- EXCERPTED DATA:
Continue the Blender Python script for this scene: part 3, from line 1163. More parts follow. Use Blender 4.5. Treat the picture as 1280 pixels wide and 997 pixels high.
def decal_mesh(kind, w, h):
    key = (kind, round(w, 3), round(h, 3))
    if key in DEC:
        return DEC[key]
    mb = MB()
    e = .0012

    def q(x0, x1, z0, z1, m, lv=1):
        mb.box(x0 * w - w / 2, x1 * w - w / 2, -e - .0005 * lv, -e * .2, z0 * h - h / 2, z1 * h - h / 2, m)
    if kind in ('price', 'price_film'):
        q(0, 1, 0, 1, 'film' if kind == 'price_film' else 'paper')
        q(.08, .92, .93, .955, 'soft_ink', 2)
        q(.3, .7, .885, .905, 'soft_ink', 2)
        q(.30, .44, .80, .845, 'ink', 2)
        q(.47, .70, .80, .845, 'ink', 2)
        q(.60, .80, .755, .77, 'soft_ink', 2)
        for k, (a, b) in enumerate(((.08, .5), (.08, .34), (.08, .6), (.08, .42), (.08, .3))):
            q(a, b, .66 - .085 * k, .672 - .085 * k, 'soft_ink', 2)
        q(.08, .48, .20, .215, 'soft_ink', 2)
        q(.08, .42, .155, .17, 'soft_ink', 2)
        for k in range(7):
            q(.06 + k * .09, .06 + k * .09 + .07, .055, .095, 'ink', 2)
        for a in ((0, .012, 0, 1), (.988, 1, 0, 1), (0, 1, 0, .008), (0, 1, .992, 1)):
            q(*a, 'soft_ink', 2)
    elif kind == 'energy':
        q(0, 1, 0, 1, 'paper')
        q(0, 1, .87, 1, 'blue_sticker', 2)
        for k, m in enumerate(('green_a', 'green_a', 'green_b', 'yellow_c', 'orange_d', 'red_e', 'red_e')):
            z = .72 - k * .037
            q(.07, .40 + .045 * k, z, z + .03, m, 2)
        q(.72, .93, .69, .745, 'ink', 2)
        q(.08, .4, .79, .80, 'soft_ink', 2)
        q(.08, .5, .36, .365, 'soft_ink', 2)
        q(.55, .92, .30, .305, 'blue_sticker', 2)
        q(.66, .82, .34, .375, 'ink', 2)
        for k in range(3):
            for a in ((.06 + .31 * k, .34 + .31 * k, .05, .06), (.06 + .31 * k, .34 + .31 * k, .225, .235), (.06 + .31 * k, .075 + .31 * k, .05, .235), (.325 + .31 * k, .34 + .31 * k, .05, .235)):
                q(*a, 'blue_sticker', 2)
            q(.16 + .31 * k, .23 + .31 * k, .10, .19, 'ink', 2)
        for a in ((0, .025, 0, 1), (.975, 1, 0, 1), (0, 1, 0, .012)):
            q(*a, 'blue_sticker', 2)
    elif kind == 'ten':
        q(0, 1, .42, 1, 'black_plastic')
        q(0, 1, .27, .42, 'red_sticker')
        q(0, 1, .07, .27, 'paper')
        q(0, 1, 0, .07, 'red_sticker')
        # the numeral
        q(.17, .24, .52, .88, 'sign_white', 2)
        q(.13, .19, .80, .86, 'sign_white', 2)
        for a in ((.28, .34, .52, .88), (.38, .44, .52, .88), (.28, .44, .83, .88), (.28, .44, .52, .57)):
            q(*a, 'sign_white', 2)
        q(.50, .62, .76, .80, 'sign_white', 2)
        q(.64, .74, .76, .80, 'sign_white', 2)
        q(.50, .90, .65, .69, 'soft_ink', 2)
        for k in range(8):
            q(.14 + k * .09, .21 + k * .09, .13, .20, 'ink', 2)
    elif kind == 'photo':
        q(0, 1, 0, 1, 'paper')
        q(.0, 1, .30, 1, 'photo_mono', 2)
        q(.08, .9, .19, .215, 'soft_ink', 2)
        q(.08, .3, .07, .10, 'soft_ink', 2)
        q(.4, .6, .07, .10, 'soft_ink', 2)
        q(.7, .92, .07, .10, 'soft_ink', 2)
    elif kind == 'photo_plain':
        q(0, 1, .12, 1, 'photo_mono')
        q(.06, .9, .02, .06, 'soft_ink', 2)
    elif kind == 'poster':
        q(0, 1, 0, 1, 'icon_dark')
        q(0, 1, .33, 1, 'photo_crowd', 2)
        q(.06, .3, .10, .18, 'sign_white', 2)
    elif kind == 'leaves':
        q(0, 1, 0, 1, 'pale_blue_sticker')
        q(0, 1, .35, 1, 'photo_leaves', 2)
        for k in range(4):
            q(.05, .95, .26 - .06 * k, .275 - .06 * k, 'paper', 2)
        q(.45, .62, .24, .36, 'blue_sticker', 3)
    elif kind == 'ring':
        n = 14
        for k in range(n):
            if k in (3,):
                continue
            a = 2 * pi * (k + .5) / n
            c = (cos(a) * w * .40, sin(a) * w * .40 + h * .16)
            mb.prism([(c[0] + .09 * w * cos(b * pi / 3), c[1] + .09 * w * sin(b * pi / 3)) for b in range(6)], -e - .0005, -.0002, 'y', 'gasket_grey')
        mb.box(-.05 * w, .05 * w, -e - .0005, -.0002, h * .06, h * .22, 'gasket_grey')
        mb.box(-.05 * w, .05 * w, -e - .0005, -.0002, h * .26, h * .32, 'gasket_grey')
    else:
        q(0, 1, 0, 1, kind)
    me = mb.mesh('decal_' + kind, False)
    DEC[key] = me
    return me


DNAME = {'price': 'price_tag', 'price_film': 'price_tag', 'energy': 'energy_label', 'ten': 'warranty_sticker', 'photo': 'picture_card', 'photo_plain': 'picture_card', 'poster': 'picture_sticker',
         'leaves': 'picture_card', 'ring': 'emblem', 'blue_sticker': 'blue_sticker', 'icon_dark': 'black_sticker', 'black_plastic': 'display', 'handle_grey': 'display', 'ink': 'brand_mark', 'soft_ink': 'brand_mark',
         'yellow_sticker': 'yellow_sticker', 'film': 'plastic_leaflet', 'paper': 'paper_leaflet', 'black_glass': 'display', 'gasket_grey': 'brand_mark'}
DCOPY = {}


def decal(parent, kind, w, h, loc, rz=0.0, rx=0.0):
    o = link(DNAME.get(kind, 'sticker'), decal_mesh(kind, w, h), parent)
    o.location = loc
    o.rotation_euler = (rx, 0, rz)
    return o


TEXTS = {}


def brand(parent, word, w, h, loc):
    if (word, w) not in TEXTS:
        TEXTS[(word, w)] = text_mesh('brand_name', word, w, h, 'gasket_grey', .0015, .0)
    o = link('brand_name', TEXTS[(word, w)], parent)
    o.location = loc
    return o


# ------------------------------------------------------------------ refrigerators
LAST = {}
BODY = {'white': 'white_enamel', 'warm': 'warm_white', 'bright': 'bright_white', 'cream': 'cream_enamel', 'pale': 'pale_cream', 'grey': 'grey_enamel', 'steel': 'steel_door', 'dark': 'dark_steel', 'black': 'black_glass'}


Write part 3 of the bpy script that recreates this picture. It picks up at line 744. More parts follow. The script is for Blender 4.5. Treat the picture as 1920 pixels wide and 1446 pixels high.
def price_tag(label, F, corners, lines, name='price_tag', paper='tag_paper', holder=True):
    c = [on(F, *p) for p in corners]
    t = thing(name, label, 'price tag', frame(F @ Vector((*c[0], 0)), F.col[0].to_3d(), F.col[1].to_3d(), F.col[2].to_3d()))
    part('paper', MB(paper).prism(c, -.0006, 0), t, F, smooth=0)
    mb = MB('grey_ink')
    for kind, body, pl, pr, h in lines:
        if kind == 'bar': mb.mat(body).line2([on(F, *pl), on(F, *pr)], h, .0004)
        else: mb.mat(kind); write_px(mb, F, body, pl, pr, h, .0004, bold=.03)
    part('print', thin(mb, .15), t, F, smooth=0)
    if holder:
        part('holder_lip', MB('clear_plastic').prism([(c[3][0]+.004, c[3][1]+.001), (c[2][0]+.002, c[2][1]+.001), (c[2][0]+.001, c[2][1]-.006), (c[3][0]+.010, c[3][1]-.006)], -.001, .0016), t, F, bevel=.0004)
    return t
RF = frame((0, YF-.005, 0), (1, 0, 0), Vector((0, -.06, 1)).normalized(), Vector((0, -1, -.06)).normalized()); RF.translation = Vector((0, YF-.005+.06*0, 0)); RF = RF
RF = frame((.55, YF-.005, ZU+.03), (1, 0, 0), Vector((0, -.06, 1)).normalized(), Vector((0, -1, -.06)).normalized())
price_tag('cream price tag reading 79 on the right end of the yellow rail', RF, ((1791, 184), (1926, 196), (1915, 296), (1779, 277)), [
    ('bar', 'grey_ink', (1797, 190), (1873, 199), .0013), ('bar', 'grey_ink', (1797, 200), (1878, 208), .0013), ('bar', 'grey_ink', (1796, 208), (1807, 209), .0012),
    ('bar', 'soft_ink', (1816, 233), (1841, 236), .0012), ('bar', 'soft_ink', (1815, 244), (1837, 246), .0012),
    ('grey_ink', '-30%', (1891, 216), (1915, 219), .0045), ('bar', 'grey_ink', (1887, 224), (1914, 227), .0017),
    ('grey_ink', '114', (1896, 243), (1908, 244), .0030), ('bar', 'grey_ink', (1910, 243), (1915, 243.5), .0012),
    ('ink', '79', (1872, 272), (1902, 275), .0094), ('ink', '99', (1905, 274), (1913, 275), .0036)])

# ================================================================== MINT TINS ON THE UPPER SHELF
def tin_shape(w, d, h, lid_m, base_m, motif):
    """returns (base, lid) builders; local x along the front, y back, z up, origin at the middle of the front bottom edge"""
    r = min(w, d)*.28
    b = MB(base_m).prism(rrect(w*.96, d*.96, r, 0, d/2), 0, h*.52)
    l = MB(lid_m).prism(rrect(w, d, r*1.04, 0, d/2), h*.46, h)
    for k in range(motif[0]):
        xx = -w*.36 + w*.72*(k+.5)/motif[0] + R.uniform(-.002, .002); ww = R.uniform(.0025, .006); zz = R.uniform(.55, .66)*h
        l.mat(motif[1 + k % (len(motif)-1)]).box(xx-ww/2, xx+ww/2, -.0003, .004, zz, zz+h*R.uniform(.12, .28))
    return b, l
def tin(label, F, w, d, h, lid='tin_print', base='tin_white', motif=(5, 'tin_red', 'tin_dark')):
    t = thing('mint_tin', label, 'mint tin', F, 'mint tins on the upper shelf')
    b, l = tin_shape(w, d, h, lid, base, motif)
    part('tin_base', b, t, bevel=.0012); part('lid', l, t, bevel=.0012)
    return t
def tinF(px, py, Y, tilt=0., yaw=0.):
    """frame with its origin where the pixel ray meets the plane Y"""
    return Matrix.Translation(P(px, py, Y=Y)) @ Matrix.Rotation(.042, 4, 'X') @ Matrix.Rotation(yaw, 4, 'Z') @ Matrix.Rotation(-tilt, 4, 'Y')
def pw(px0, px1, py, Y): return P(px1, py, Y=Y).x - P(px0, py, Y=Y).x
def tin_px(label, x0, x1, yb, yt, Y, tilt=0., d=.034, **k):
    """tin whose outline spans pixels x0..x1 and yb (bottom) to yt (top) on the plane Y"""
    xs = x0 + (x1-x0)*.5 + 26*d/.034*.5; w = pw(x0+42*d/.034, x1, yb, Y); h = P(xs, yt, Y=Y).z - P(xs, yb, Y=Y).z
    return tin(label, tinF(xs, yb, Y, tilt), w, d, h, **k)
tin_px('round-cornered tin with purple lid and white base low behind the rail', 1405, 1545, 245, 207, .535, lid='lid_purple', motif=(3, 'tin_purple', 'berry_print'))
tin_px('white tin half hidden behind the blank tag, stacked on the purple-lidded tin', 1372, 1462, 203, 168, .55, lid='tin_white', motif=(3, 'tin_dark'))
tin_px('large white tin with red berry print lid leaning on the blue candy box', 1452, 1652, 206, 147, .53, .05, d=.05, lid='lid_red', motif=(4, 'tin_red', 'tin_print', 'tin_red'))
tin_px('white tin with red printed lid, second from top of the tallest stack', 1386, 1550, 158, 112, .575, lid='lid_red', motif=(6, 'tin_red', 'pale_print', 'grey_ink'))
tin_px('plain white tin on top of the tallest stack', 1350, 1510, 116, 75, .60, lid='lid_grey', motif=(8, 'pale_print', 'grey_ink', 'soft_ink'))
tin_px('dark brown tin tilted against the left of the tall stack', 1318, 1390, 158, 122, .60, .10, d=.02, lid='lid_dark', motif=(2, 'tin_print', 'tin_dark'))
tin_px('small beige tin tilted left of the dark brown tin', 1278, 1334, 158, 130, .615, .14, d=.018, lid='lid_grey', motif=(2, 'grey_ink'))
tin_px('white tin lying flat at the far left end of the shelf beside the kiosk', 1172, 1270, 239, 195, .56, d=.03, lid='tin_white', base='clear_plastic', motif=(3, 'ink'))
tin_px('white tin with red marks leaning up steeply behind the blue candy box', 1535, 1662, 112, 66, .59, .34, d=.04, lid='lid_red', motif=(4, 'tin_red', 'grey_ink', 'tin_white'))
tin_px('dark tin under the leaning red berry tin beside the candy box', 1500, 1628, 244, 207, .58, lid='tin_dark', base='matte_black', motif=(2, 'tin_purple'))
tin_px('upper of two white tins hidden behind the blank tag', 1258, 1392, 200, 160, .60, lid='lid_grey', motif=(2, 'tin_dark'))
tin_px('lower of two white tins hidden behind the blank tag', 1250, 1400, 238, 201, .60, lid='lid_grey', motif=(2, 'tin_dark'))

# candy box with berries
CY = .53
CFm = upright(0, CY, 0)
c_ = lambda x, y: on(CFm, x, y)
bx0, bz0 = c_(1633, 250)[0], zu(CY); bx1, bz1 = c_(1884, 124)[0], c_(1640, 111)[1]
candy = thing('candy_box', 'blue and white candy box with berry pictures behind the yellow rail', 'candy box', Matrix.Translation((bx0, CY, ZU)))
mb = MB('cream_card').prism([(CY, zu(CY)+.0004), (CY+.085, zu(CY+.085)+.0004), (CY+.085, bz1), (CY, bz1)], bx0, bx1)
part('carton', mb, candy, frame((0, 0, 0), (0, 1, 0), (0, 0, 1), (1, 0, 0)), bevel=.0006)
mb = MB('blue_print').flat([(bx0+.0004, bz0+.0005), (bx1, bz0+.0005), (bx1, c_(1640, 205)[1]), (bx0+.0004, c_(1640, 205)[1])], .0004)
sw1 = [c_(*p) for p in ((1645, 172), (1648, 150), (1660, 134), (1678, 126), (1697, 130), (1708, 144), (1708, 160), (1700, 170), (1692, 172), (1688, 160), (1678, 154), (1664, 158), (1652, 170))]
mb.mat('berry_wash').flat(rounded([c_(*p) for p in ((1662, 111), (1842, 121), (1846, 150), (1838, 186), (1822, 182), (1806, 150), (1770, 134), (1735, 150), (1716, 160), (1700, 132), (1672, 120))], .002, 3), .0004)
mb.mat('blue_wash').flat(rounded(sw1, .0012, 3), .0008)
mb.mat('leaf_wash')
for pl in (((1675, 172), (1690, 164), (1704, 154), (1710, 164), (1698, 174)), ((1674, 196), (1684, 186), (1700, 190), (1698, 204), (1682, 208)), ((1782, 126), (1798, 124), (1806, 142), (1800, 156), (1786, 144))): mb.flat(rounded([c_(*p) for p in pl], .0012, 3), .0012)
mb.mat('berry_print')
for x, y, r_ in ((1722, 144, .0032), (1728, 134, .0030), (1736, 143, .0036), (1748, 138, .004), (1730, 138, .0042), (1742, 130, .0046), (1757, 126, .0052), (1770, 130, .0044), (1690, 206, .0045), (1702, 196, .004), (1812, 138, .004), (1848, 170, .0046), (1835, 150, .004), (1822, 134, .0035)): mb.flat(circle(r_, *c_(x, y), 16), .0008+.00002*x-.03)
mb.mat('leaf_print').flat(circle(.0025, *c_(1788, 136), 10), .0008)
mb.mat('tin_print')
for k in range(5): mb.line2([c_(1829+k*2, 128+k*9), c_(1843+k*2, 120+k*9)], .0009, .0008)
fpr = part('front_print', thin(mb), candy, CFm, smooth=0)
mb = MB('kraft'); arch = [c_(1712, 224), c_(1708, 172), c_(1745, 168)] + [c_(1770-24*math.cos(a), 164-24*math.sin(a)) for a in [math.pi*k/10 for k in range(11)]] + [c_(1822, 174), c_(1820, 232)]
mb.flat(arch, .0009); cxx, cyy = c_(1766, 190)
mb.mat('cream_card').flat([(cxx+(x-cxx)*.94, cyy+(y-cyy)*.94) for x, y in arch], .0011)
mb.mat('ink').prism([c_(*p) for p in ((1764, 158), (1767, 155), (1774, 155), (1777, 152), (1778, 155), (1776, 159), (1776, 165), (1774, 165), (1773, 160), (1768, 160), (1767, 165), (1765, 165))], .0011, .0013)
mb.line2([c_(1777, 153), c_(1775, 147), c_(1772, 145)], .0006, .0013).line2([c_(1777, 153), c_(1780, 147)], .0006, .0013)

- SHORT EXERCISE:
Where a line contains the string "high", extract that line.

- SOLUTION TO THIS PROBLEM:
Continue the Blender Python script for this scene: part 3, from line 1163. More parts follow. Use Blender 4.5. Treat the picture as 1280 pixels wide and 997 pixels high.
Write part 3 of the bpy script that recreates this picture. It picks up at line 744. More parts follow. The script is for Blender 4.5. Treat the picture as 1920 pixels wide and 1446 pixels high.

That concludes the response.